しかし、ロシア国民は、不正選挙とその弾圧的な政府の姿勢、さらにメドヴェージェフ大統領との「ポスト交換」をして、来年大統領に返り咲こうとしているプーチン首相に対する反発を強めており、インターネットや抗議行動などで不満を表出するようになっている。特に、12月10日の全国各地での抗議行動はかなり大規模なものとなった(詳細は拙稿「ロシア下院選挙 ―― プーチンに国民がつきつけた『ノー』」参照)。
「アラブの春」と「ロシアの冬」?
このような動きを「アラブの春」になぞらえて、「ロシアの冬」と称する報道も見られるが、筆者は、実際にはこれらの動きが「アラブの春」的な状況にまで発展するとは考えていない。その理由は以下のとおりである。
まず、ロシアのみならず、旧ソ連全体に言えることなのだが、ロシア市民が政治的・経済的混乱による疲弊のトラウマをまだ忘れていないということがある。20年前のソ連解体に伴い、旧ソ連諸国は大きな政治的混乱と市場経済化の荒波で打撃を受けた。民族紛争を経験した国々のトラウマはとりわけ大きいが、ロシアも政治・経済の混乱やチェチェン紛争などで国民の生活はかなり厳しいものとなっていた。
ソ連解体直前の1991年の8月クーデター、ソ連解体後のエリツィン時代のモスクワ騒乱事件や経済危機など、国民は多くの苦悩を経験した。現状への不満は大きいが、このような混乱を再び味わいたくないと考える国民は少なくない。2003年のグルジアのバラ革命、2004年のウクライナのオレンジ革命、2005年と2010年のキルギスの政変など、旧ソ連諸国にもソ連解体後にいくつかの政変があったが、それらが「民主化・自由化」へとスムーズに移行できていないことも、旧ソ連諸国の人々の安定志向に拍車をかけているように思われる。
第2に、反プーチン運動は主に都市部で活発化している一方、地方ではプーチンの支持率が依然として比較的高く維持されているということもある。

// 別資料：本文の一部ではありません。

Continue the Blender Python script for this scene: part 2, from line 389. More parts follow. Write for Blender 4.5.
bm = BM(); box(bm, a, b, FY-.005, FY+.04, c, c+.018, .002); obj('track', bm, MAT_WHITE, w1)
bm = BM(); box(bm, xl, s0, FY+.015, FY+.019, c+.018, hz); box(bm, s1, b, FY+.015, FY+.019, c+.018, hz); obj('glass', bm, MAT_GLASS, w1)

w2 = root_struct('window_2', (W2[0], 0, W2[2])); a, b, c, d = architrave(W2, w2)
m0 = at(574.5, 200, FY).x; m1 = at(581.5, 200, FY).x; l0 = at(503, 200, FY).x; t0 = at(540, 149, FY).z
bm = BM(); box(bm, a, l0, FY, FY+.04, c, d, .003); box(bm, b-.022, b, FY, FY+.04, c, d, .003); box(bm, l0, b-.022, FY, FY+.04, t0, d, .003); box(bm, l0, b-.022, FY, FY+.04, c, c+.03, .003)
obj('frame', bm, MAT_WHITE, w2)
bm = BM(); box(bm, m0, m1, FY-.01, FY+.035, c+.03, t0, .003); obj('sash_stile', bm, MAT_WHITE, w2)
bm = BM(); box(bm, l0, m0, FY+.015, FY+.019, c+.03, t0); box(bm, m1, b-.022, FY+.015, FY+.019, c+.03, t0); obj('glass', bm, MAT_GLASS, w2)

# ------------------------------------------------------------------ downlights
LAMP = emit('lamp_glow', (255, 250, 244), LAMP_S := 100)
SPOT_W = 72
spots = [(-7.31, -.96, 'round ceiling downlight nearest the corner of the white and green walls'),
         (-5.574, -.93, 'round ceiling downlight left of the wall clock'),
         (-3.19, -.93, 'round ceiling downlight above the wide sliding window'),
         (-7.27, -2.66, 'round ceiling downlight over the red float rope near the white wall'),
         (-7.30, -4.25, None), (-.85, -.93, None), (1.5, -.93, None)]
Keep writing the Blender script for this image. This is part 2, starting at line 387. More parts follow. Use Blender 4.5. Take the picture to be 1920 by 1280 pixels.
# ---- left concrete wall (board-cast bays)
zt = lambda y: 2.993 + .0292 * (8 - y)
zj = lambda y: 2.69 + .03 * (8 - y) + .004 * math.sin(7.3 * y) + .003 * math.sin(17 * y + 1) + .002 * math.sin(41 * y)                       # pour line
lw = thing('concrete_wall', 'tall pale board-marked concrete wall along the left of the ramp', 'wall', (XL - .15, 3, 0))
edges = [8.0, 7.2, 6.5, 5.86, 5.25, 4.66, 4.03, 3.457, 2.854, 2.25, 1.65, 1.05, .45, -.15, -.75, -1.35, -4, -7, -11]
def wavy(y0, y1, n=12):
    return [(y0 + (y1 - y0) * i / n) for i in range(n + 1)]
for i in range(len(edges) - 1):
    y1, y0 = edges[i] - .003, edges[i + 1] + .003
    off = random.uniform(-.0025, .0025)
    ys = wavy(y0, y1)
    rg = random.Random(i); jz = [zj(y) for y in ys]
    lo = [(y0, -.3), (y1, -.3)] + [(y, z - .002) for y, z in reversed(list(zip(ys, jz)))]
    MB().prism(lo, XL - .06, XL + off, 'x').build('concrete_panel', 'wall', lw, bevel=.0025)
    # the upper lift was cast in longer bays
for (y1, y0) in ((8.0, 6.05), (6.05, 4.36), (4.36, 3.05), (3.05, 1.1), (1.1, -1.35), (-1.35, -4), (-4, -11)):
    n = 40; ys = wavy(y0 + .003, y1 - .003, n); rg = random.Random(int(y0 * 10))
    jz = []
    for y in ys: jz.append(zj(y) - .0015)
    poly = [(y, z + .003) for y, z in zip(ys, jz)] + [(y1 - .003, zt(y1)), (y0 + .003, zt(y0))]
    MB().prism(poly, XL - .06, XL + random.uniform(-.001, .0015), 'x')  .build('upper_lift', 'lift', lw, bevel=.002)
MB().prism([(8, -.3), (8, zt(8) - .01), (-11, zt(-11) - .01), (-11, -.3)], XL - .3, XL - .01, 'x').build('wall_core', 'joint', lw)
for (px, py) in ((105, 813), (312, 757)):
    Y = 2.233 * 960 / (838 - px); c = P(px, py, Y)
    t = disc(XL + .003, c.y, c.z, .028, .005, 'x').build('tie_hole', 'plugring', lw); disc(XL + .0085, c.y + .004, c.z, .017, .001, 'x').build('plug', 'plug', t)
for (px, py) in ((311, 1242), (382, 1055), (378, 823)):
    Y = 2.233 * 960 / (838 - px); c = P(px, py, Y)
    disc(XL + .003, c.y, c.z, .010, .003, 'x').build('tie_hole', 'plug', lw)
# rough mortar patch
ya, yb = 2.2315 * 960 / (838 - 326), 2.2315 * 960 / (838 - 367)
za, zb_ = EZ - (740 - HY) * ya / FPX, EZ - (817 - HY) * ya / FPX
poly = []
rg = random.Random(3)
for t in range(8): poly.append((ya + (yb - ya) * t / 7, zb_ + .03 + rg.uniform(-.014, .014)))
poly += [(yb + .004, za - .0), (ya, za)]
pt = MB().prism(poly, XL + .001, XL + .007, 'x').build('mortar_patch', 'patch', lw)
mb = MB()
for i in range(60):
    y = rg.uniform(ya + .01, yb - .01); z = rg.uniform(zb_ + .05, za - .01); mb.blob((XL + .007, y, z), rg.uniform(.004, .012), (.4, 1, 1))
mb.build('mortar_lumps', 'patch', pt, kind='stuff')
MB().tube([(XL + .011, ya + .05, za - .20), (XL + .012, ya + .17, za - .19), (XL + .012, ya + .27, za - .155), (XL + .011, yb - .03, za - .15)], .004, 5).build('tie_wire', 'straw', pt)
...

第3に、プーチン氏に代わる指導者がいないことである。一連の抗議デモでは、プーチン氏に退陣をつきつける要求が多々出ているとはいえ、プーチン氏に代わりうる政治指導者が不在であるという深刻な問題がある。プーチン氏を引きずり下ろしたところで、まっとうな指導者がいないのであれば、国の混乱は目に見えている。それならば、不満があっても安定状況を維持してくれるプーチン氏のほうがマシかもしれないと思う国民が多いのも事実だという。
プーチン 大統領返り咲きへの影響
これらのことを鑑みると、来年の大統領選挙でもプーチン氏が勝利することはまず確実視されている。しかし、今回の一連の出来事――なりふり構わぬ選挙戦と不正選挙、反政府的な言動や行動の弾圧、そしてそれに対する大衆の抗議行動は、今後の大統領選挙や政権運営に大きな悪影響をもたらすことは間違いない。さらに、その影響は経済分野にも及び、プーチン氏と関係がある、ないし彼が構築した経済システムから利益を受けたロシア企業の株価は、下院選挙後、大量の売りを浴びせられ、独立系ガス会社ノバテクを筆頭に、プーチン銘柄の株が軒並み急落したのである。